(Rows from a 3D scene dataset)
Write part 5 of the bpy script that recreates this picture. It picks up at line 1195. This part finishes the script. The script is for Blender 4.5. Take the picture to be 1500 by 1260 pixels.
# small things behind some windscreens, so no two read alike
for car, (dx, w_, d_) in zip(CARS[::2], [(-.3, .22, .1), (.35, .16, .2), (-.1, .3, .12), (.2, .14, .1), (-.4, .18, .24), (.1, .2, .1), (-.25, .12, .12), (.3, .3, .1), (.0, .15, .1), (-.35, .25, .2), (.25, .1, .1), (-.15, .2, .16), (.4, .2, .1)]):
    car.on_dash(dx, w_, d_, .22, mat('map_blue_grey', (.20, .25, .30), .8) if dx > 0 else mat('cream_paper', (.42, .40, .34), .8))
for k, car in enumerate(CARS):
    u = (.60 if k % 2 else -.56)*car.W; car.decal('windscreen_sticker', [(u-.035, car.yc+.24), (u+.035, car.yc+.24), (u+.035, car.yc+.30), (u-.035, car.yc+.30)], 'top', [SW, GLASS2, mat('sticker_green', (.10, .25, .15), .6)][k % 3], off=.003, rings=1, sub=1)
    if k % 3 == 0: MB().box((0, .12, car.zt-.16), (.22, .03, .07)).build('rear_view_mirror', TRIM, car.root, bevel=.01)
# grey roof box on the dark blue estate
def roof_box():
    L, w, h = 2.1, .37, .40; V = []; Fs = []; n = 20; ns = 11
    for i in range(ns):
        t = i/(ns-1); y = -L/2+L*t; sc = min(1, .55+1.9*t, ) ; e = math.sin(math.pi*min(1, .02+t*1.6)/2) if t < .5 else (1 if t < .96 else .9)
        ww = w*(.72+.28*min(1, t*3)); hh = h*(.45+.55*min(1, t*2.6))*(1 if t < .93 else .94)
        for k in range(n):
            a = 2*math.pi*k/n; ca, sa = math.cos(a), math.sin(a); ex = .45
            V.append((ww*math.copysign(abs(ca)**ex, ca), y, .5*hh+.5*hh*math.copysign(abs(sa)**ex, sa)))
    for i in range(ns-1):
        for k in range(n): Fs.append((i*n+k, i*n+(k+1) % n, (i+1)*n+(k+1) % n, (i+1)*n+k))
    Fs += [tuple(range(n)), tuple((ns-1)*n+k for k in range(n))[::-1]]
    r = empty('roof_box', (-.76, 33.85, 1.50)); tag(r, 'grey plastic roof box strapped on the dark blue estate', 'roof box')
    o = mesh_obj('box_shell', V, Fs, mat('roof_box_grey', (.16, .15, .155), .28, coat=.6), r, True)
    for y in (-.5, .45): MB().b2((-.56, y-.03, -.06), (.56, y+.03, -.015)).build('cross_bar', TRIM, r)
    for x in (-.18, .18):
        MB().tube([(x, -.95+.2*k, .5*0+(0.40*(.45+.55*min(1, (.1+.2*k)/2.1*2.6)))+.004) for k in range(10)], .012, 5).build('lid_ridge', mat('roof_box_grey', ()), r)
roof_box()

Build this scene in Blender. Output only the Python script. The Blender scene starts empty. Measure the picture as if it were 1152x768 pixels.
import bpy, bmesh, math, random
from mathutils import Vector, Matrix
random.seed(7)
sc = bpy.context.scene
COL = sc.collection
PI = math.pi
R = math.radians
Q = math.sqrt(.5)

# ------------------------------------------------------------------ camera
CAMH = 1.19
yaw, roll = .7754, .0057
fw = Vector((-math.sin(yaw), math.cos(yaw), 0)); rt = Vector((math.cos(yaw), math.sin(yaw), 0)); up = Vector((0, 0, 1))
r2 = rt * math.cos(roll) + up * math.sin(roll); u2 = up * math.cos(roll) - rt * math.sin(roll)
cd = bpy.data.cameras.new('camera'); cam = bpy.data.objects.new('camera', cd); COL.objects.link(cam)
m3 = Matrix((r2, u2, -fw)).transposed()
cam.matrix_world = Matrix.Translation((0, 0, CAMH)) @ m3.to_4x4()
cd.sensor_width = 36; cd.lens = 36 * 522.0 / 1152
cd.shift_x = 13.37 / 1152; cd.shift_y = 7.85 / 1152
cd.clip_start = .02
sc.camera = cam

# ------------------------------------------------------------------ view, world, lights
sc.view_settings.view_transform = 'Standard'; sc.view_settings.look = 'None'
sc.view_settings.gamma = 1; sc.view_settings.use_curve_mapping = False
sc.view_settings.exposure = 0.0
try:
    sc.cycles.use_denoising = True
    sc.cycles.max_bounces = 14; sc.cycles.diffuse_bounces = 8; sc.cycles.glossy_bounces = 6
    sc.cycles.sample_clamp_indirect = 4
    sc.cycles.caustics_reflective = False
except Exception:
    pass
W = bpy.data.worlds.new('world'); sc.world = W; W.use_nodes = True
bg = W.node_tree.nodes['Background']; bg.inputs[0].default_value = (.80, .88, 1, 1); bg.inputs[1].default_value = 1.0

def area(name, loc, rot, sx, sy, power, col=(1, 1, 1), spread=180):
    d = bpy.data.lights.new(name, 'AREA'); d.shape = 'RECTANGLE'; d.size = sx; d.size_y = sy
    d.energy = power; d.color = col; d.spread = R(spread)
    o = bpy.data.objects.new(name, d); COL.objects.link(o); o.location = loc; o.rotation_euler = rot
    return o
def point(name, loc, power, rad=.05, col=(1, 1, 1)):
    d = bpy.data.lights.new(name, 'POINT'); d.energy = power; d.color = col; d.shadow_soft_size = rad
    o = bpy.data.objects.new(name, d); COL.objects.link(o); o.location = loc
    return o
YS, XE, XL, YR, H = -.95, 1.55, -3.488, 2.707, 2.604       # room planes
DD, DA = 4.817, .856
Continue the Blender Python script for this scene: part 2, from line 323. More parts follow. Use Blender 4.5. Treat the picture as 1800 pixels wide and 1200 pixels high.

**TASK OBJECTIVE**
Repeat the data in its entirety, character for character.

**OUTPUT FOR THIS TASK**
Write part 5 of the bpy script that recreates this picture. It picks up at line 1195. This part finishes the script. The script is for Blender 4.5. Take the picture to be 1500 by 1260 pixels.
# small things behind some windscreens, so no two read alike
for car, (dx, w_, d_) in zip(CARS[::2], [(-.3, .22, .1), (.35, .16, .2), (-.1, .3, .12), (.2, .14, .1), (-.4, .18, .24), (.1, .2, .1), (-.25, .12, .12), (.3, .3, .1), (.0, .15, .1), (-.35, .25, .2), (.25, .1, .1), (-.15, .2, .16), (.4, .2, .1)]):
    car.on_dash(dx, w_, d_, .22, mat('map_blue_grey', (.20, .25, .30), .8) if dx > 0 else mat('cream_paper', (.42, .40, .34), .8))
for k, car in enumerate(CARS):
    u = (.60 if k % 2 else -.56)*car.W; car.decal('windscreen_sticker', [(u-.035, car.yc+.24), (u+.035, car.yc+.24), (u+.035, car.yc+.30), (u-.035, car.yc+.30)], 'top', [SW, GLASS2, mat('sticker_green', (.10, .25, .15), .6)][k % 3], off=.003, rings=1, sub=1)
    if k % 3 == 0: MB().box((0, .12, car.zt-.16), (.22, .03, .07)).build('rear_view_mirror', TRIM, car.root, bevel=.01)
# grey roof box on the dark blue estate
def roof_box():
    L, w, h = 2.1, .37, .40; V = []; Fs = []; n = 20; ns = 11
    for i in range(ns):
        t = i/(ns-1); y = -L/2+L*t; sc = min(1, .55+1.9*t, ) ; e = math.sin(math.pi*min(1, .02+t*1.6)/2) if t < .5 else (1 if t < .96 else .9)
        ww = w*(.72+.28*min(1, t*3)); hh = h*(.45+.55*min(1, t*2.6))*(1 if t < .93 else .94)
        for k in range(n):
            a = 2*math.pi*k/n; ca, sa = math.cos(a), math.sin(a); ex = .45
            V.append((ww*math.copysign(abs(ca)**ex, ca), y, .5*hh+.5*hh*math.copysign(abs(sa)**ex, sa)))
    for i in range(ns-1):
        for k in range(n): Fs.append((i*n+k, i*n+(k+1) % n, (i+1)*n+(k+1) % n, (i+1)*n+k))
    Fs += [tuple(range(n)), tuple((ns-1)*n+k for k in range(n))[::-1]]
    r = empty('roof_box', (-.76, 33.85, 1.50)); tag(r, 'grey plastic roof box strapped on the dark blue estate', 'roof box')
    o = mesh_obj('box_shell', V, Fs, mat('roof_box_grey', (.16, .15, .155), .28, coat=.6), r, True)
    for y in (-.5, .45): MB().b2((-.56, y-.03, -.06), (.56, y+.03, -.015)).build('cross_bar', TRIM, r)
    for x in (-.18, .18):
        MB().tube([(x, -.95+.2*k, .5*0+(0.40*(.45+.55*min(1, (.1+.2*k)/2.1*2.6)))+.004) for k in range(10)], .012, 5).build('lid_ridge', mat('roof_box_grey', ()), r)
roof_box()

Build this scene in Blender. Output only the Python script. The Blender scene starts empty. Measure the picture as if it were 1152x768 pixels.
import bpy, bmesh, math, random
from mathutils import Vector, Matrix
random.seed(7)
sc = bpy.context.scene
COL = sc.collection
PI = math.pi
R = math.radians
Q = math.sqrt(.5)

# ------------------------------------------------------------------ camera
CAMH = 1.19
yaw, roll = .7754, .0057
fw = Vector((-math.sin(yaw), math.cos(yaw), 0)); rt = Vector((math.cos(yaw), math.sin(yaw), 0)); up = Vector((0, 0, 1))
r2 = rt * math.cos(roll) + up * math.sin(roll); u2 = up * math.cos(roll) - rt * math.sin(roll)
cd = bpy.data.cameras.new('camera'); cam = bpy.data.objects.new('camera', cd); COL.objects.link(cam)
m3 = Matrix((r2, u2, -fw)).transposed()
cam.matrix_world = Matrix.Translation((0, 0, CAMH)) @ m3.to_4x4()
cd.sensor_width = 36; cd.lens = 36 * 522.0 / 1152
cd.shift_x = 13.37 / 1152; cd.shift_y = 7.85 / 1152
cd.clip_start = .02
sc.camera = cam

# ------------------------------------------------------------------ view, world, lights
sc.view_settings.view_transform = 'Standard'; sc.view_settings.look = 'None'
sc.view_settings.gamma = 1; sc.view_settings.use_curve_mapping = False
sc.view_settings.exposure = 0.0
try:
    sc.cycles.use_denoising = True
    sc.cycles.max_bounces = 14; sc.cycles.diffuse_bounces = 8; sc.cycles.glossy_bounces = 6
    sc.cycles.sample_clamp_indirect = 4
    sc.cycles.caustics_reflective = False
except Exception:
    pass
W = bpy.data.worlds.new('world'); sc.world = W; W.use_nodes = True
bg = W.node_tree.nodes['Background']; bg.inputs[0].default_value = (.80, .88, 1, 1); bg.inputs[1].default_value = 1.0

def area(name, loc, rot, sx, sy, power, col=(1, 1, 1), spread=180):
    d = bpy.data.lights.new(name, 'AREA'); d.shape = 'RECTANGLE'; d.size = sx; d.size_y = sy
    d.energy = power; d.color = col; d.spread = R(spread)
    o = bpy.data.objects.new(name, d); COL.objects.link(o); o.location = loc; o.rotation_euler = rot
    return o
def point(name, loc, power, rad=.05, col=(1, 1, 1)):
    d = bpy.data.lights.new(name, 'POINT'); d.energy = power; d.color = col; d.shadow_soft_size = rad
    o = bpy.data.objects.new(name, d); COL.objects.link(o); o.location = loc
    return o
YS, XE, XL, YR, H = -.95, 1.55, -3.488, 2.707, 2.604       # room planes
DD, DA = 4.817, .856
Continue the Blender Python script for this scene: part 2, from line 323. More parts follow. Use Blender 4.5. Treat the picture as 1800 pixels wide and 1200 pixels high.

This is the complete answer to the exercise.